One of the first I heard about, in early 2009, was an incident that happened about a year earlier, when a friend of mine spotted what he believed to be a pair of red wolves trotting across the road not far from my house. Beyond their size, red wolves are distinct from either coyotes or gray wolves in a number of ways and not easily confused with either. At one point, packs of these predators roamed the southeastern United States from Texas to Florida. They thrived from the Ice Age right up into modern times but their numbers began to wane dramatically after widespread settlement of the area began and, in 1980, the federal government declared them to be extinct in the wild. These facts aside, however, I was inclined to believe my friend. A couple of years after he recounted this story to me, I was standing in a grove of trees behind my house — strangely enough, at midnight and under a full moon. Suddenly, I was stunned to actually see a wolf came trotting up the road, which stopped to look at me and then continued on its way — all at exactly the spot where my friend had described his sighting!
Every few months or so I also hear reports about a panther — some say black, some otherwise — that people have spotted near their homes and which many believe lives in a nearby ravine called the Devil’s Hollow. I probably spend more time than anyone else in this deep, rugged, overgrown canyon, which extends in one direction to the Guadalupe River and in the other for miles up into the hills. I have not yet seen any sign of this big cat but keep my eye out for it.

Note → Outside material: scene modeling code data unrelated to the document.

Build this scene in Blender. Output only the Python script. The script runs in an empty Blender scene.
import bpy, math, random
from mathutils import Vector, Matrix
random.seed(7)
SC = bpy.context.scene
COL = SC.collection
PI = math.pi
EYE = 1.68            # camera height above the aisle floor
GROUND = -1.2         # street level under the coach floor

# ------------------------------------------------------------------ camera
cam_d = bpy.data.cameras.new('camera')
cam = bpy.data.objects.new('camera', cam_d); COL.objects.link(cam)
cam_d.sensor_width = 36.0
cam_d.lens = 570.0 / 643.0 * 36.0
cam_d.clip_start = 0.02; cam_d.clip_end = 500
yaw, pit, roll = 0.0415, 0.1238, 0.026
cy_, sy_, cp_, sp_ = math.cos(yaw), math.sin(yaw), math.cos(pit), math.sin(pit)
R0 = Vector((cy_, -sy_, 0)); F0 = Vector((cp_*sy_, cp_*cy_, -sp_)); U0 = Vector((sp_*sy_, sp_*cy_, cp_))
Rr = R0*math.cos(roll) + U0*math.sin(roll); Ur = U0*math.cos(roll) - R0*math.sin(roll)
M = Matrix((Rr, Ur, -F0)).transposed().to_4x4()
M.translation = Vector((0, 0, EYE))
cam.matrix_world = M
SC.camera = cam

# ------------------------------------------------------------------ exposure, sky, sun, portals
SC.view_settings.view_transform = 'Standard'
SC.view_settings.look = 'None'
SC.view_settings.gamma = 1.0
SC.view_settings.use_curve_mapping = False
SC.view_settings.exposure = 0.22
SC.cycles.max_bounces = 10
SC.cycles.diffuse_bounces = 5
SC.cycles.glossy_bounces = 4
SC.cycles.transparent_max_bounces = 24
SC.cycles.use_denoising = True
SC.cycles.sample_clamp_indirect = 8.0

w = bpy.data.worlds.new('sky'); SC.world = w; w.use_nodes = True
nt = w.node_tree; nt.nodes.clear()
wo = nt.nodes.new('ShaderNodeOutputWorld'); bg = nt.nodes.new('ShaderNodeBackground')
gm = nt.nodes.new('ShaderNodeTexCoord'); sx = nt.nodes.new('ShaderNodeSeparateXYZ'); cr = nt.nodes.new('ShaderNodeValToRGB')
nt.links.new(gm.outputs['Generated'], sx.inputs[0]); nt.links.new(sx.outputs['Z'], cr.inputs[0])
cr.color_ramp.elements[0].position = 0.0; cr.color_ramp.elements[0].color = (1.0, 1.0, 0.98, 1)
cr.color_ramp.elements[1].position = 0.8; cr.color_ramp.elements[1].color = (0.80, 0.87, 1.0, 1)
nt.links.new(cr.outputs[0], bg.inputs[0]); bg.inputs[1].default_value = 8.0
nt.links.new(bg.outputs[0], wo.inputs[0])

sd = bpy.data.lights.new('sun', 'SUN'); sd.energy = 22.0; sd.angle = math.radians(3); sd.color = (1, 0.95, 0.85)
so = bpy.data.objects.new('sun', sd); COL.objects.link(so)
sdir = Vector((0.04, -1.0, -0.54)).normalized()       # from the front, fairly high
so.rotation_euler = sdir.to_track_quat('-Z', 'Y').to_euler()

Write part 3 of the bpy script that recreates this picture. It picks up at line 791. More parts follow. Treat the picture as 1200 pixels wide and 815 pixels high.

Sometimes, however, Texas Hill Country seems like a virtual lost world and it is certainly possible for all sorts of things to live in an area so large, wild, and relatively sparsely populated. Within just a one-mile radius of where I live, there are densely-wooded valleys-within-valleys only rarely visited by people, at least one large hidden ravine beyond the afore-mentioned one, and dozens of small caves, overhangs, and other forms of natural shelter. A shy and clever creature that spent most of its time in such places, and traveled beyond them via routes like ravines and culverts underneath highways, might remain largely undetected indefinitely. And there are more than enough white-tailed deer and other game animals to meet the needs of any small predator populations.
One legend in particular that has recently become widespread throughout Texas, and gone beyond the hidden places of Hill Country, is that of the chupacabra. Anytime Texans bump into something these days that they can’t identify right away, someone is likely to claim that it is the legendary creature “goat sucker.” In one incident a few years ago, local news affiliates in the Dallas area rushed to cover the story of a dead creature discovered at a golf course and identified initially as a chupacabra — and thereafter as a hairless, mange-ridden raccoon. This legendary creature has nonetheless become so popular that the north Texas town of Runaway Bay has adopted it as its mascot.
Hoaxes, misinterpretations, and false sightings aside, however, there may be more running around out there than you might expect — and some of it might even be closer than you think.